There were release requests and talk that was a little too plain. It was Hunt’s most inconsistent season in some time — he led the league in try assists but posted a career high in errors — as the Shane Flanagan Dragons fought to be born. He either scored or set up just under 40 per cent of their tries. 

By the end, there was so much baggage that last year’s split was the best option for both player and club. They had been through so much together but not enough of it was what anyone wanted.

So Hunt has returned to Brisbane, where some part of his heart has always been — he says he watched every single Broncos game in the seven years he was away. He’s right back where he started, re-born into high society.

Under Maguire and with the talent at their disposal, Brisbane should be thinking about premierships. Having a back-up like Hunt in the halves is downright decadent and later in the year if he settles into the hooker/lock role he’s done so capably for state and country in recent seasons one of the league’s most dangerous attacks becomes even more varied and dynamic.

Even if the captaincy at the Dragons didn’t always suit Hunt, his veteran presence will help a side who’s youth and confidence can occasionally overwhelm them. He’ll be the last player at the Broncos who played alongside Lockyer and that feels important. Hunt will make a team who already harboured title aspirations faster and deadlier and better, on and off the field.
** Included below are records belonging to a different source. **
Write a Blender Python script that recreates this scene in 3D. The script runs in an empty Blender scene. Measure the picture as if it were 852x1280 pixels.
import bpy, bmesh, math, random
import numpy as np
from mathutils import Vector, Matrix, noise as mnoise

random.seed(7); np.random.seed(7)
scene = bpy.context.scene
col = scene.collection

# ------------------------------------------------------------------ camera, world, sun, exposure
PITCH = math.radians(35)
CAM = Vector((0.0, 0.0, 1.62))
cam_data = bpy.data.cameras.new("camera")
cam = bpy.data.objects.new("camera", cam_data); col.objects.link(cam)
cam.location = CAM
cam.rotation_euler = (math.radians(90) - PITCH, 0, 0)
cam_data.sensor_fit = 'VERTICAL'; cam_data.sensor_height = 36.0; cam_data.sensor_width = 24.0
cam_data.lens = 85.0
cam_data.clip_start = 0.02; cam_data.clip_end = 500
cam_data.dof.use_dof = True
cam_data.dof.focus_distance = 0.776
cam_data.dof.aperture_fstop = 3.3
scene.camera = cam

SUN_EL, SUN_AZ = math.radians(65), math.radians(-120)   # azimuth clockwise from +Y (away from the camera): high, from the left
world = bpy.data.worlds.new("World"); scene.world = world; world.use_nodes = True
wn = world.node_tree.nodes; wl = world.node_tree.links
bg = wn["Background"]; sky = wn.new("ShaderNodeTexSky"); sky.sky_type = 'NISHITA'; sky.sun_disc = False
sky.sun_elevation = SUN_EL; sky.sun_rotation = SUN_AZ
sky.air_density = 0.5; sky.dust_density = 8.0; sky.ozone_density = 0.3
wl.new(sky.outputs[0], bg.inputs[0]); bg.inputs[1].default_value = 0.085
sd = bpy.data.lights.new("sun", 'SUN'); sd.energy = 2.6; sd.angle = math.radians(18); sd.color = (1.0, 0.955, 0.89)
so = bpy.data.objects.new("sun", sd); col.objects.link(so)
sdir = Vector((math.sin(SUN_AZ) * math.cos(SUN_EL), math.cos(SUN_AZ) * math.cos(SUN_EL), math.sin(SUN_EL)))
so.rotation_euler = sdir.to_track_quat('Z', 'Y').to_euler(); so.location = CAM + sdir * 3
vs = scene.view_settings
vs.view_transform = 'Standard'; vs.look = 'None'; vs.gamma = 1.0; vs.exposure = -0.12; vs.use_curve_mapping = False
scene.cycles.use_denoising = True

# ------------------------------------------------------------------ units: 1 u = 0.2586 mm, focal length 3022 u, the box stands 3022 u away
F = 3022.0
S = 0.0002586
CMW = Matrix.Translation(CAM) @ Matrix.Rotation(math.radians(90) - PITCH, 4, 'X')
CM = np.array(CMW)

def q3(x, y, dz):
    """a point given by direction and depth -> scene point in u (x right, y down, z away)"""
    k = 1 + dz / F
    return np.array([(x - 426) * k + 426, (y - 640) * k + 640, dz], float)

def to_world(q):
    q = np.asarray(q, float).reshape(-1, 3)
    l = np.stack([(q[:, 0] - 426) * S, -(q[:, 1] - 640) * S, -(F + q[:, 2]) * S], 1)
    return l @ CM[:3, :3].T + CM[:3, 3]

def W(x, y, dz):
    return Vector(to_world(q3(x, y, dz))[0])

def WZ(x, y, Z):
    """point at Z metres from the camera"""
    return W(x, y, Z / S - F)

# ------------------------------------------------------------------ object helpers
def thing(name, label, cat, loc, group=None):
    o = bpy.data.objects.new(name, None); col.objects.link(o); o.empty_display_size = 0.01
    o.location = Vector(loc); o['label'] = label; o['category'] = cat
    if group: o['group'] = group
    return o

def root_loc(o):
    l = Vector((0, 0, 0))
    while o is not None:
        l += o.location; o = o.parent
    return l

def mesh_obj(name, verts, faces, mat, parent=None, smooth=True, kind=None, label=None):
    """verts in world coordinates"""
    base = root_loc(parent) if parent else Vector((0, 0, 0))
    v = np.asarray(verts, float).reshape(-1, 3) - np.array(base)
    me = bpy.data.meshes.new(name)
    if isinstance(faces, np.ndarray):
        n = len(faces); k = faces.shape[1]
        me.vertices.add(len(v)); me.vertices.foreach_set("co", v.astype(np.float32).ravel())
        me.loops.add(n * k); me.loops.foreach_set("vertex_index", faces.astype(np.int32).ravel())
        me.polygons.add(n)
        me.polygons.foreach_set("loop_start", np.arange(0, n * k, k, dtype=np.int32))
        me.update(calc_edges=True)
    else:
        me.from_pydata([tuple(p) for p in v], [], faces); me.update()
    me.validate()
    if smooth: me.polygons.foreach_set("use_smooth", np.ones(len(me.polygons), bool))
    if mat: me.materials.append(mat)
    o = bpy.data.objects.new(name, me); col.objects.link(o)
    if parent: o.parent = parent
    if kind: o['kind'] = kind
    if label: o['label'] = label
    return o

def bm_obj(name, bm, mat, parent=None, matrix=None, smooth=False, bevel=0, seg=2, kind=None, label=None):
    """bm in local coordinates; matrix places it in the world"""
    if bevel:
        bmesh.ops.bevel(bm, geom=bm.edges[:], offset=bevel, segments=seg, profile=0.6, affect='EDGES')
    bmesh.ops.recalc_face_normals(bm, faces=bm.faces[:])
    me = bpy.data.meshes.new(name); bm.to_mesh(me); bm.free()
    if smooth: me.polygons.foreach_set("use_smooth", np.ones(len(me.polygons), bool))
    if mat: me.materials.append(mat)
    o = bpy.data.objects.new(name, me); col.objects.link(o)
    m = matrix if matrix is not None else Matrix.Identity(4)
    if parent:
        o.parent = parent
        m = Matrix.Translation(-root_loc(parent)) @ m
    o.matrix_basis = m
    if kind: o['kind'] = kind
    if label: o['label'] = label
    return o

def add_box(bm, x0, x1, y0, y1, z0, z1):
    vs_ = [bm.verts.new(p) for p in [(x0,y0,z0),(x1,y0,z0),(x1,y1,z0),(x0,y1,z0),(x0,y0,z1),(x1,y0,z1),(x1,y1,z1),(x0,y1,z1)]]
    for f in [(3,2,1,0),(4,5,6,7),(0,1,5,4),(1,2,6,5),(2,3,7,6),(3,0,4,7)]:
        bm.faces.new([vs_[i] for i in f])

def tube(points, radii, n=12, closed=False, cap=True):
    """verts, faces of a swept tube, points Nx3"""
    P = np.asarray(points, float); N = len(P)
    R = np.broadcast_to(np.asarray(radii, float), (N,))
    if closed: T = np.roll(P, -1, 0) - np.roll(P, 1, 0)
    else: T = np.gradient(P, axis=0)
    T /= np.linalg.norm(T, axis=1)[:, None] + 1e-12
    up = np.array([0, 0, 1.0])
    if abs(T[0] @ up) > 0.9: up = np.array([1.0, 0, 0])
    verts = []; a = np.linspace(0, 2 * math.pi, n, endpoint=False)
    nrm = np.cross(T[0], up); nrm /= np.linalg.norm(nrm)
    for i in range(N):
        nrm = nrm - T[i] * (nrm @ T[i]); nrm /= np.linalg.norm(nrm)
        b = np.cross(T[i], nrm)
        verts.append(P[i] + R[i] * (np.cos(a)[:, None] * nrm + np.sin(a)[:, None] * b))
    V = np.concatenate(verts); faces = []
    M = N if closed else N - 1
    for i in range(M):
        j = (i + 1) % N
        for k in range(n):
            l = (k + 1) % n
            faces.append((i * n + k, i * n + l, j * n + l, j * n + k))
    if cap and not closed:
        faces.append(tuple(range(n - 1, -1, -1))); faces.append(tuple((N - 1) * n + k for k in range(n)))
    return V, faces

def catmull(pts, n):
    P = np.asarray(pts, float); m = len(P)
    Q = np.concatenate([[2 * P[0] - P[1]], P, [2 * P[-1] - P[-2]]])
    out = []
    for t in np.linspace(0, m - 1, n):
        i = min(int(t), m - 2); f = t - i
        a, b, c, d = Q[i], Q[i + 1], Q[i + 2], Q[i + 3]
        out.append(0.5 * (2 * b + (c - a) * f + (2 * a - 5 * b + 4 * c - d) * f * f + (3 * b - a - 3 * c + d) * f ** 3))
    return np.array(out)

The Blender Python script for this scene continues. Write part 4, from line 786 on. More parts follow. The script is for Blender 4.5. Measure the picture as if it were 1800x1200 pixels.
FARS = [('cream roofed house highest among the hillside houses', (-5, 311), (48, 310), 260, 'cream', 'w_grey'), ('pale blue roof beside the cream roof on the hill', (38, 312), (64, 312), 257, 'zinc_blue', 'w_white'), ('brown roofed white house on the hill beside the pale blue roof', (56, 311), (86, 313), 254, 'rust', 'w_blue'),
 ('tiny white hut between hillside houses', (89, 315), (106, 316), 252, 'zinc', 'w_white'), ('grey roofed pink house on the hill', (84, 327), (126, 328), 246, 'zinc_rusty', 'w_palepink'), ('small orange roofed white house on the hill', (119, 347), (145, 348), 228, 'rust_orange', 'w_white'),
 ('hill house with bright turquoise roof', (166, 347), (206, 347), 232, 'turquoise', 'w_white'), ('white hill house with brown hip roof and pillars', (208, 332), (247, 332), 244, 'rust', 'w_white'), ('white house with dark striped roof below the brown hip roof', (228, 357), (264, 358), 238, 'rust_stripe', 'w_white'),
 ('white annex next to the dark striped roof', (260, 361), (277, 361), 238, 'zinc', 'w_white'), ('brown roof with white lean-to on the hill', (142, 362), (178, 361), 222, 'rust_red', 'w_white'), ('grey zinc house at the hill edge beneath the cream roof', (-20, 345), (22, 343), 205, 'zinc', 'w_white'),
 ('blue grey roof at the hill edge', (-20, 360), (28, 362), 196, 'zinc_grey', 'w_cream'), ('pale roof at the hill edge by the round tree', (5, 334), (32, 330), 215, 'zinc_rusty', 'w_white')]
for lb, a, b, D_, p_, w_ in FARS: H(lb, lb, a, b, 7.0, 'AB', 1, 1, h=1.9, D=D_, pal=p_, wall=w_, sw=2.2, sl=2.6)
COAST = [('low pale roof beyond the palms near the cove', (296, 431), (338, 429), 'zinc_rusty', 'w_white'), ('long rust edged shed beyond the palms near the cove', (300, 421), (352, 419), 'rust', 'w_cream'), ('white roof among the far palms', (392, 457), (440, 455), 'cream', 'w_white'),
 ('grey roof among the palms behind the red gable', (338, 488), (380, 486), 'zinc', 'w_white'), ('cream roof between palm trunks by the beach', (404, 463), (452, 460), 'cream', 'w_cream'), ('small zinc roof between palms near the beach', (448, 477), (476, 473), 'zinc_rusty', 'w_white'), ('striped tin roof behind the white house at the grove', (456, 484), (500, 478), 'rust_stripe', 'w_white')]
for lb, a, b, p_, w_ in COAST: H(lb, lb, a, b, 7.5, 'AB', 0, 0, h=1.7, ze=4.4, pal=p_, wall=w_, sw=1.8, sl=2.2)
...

Even his most ardent defender would concede Hunt’s reputation took some dings on the way out of the Dragons. But it’s nothing he hasn’t been through before — if the wounds his career has suffered, self-inflicted or otherwise, were enough to stop him he’d have vanished long ago.

The prizes have always been worth the pain and a grand final win with Brisbane would be the ultimate reward.

He can’t wait out the storm in his second stint as Broncos utility the same way he did the first. Given he turns 35 in March, he does not have time on his side and not even Ben Hunt can wait forever.

There is work to be done and it must be done now and Hunt might be fighting back from a low place, but that’s when he always seem to rise his highest.